Entre todos estos periplos, otra línea subterránea nos adentra en el círculo de la frustración, los miedos, las dudas, el (auto)control, la necesidad de aceptación, de defensa y la búsqueda de la identidad, especialmente tras la pérdida. Temas que van apareciendo en el vacío escenario de la sala Francisco Nieva para plantear, nada menos, que la perpetua necesidad del hombre de dotar de sentido a su vida y de encontrarse consigo mismo y su dignidad. Grandes cuestiones que trazan unos personajes que sí nos demuestran que tienen rabia y están enfadados –“Estoy enfadado por vivir la vida como una guerra en la que todos son mis enemigos”, reflexiona Oliver en un momento de la obra–, pero que, sobre todo, vemos vitales y optimistas. Con ganas de dar batalla.
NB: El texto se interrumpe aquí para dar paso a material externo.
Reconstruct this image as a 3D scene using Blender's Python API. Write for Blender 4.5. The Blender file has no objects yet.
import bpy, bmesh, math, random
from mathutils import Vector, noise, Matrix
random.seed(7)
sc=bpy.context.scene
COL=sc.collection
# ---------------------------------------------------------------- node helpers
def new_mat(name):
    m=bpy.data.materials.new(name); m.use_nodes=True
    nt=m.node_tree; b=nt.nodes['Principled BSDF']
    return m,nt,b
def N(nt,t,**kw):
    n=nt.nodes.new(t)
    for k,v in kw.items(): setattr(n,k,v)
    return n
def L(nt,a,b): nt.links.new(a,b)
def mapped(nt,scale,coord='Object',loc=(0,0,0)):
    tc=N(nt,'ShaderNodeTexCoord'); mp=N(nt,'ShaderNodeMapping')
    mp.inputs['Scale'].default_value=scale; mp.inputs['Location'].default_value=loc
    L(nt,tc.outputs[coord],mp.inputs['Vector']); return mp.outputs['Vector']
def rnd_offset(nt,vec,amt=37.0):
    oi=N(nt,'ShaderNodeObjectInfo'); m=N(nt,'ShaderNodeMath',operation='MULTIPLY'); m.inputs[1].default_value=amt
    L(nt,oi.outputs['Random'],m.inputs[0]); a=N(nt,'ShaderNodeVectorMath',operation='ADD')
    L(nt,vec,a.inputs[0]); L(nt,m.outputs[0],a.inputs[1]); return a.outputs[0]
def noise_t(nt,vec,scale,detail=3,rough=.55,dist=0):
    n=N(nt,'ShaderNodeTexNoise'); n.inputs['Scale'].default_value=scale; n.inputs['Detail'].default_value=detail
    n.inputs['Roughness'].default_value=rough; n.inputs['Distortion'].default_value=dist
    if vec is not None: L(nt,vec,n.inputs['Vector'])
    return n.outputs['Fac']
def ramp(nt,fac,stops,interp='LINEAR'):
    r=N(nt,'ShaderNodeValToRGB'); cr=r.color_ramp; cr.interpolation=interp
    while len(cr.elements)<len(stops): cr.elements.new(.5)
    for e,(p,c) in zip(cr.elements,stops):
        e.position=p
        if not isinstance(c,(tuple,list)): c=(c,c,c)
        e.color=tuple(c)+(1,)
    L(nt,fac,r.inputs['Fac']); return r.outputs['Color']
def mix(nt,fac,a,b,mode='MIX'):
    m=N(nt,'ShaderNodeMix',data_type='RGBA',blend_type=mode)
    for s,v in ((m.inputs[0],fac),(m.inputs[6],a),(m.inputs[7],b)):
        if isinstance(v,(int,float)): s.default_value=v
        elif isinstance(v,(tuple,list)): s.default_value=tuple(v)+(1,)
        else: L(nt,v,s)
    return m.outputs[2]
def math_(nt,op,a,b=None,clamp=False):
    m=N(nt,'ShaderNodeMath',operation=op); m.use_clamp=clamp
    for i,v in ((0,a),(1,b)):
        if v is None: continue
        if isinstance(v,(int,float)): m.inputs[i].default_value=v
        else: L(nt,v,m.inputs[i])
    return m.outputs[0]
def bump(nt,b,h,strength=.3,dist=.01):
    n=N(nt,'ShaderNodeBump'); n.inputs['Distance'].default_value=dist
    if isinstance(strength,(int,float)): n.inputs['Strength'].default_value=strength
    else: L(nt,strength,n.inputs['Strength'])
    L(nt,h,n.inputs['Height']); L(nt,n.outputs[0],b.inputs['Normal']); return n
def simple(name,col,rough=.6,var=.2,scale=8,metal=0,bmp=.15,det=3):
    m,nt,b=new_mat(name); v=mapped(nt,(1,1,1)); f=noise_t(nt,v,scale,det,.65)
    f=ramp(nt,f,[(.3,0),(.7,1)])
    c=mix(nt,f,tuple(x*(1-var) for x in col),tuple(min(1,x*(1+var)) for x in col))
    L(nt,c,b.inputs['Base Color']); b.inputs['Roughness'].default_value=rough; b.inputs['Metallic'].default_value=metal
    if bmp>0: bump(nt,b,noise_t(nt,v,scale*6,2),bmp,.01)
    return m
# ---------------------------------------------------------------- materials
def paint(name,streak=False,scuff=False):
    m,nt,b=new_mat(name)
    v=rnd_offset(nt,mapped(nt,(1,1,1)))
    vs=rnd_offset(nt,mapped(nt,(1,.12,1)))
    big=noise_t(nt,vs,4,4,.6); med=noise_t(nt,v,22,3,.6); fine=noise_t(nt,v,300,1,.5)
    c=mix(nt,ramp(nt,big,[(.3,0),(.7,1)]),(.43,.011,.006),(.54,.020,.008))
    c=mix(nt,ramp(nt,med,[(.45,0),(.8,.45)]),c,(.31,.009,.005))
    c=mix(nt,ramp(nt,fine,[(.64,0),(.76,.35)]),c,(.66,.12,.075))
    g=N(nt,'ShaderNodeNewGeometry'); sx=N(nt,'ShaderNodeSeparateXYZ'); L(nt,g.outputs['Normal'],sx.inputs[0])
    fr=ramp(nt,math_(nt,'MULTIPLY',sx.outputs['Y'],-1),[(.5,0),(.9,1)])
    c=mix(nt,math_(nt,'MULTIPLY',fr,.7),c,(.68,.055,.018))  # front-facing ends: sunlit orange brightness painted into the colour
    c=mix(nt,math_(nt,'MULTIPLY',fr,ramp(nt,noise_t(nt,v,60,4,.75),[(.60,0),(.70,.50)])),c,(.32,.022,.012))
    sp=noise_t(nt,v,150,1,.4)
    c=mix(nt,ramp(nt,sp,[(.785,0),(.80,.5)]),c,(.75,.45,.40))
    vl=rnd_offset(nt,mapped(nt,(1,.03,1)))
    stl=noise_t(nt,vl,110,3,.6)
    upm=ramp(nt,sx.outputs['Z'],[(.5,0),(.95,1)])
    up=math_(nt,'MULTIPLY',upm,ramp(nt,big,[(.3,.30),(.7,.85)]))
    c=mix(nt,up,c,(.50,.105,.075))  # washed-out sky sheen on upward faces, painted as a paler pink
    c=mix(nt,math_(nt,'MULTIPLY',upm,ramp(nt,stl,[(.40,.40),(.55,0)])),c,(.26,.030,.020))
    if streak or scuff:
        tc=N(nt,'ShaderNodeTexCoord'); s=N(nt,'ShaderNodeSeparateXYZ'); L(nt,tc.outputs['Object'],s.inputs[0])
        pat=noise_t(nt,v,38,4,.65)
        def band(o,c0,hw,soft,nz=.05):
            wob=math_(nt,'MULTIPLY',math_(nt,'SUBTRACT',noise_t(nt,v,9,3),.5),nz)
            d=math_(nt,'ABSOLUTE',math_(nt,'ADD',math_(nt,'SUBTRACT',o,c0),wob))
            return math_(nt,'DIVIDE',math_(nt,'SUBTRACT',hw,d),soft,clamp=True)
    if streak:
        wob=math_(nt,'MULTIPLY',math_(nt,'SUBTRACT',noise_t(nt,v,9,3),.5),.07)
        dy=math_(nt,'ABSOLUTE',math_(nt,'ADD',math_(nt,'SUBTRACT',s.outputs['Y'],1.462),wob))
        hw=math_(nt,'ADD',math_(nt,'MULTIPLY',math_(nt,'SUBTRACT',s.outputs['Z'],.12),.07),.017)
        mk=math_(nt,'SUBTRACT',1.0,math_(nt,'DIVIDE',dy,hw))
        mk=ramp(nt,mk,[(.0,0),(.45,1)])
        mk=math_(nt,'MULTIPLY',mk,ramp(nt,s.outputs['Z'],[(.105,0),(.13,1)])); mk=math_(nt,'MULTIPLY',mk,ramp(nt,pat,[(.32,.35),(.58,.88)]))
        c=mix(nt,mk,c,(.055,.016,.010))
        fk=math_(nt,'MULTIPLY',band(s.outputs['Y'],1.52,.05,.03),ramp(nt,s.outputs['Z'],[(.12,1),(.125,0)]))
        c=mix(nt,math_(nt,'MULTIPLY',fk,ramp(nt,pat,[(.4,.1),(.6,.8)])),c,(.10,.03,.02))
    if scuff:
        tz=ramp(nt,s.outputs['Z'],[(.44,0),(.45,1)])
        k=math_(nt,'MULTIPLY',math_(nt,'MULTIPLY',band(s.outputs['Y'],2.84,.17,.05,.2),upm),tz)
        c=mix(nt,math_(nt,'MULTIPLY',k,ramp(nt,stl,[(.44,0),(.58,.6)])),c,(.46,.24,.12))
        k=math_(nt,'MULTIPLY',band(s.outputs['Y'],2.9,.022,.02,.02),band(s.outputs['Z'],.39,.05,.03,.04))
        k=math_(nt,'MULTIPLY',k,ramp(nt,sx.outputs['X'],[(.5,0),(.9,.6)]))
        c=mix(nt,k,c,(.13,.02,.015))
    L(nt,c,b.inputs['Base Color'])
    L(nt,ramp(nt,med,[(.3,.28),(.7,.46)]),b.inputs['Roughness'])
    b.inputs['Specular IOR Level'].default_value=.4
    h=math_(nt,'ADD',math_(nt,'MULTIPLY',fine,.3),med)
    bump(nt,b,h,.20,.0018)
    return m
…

Contaba Alfredo Sanzol en la presentación de La Calma mágica que la obra nace, y se deforma, a partir de una historia real que parece otra alucinación más. Su padre vivió en un pueblo de Texas y entabló amistad con unos rancheros. Estos le ofrecieron quedarse con su rancho en herencia a cambio de que se quedara a vivir con ellos porque le recordaba a su hijo fallecido. Este episodio está presente en la función como lo está su padre desde el arranque –precisamente Oliver confiesa que, tras la muerte de su padre, quiere trabajar en una oficina y dejar el teatro para convertirse en comercial como lo era su progenitor– hasta el conmovedor diálogo final de reencuentro y aceptación. “Que el ser humano aspire a ser adulto es estúpido. A lo único que puede aspirar el ser humano es a ser huérfano”, nos dicen desde una onírica realidad que conserva, y menos mal, lo mejor de ambos mundos.

Había curiosidad por ver lo nuevo de Alfredo Sanzol. Y más tras el reconocimiento de En la luna, premios Max al Mejor Espectáculo y Mejor Autor 2013 y Ceres al Mejor Autor 2012, y Aventura! Sanzol se ha convertido en los últimos tiempos en uno de los dramaturgos y directores más llamativos de la escena nacional y en La calma mágica, una coproducción del Centro Dramático Nacional y Tanttaka Teatroa que se puede ver hasta el 9 de noviembre el Teatro Valle-Inclán de Madrid, vuelve a hacer fácil lo difícil.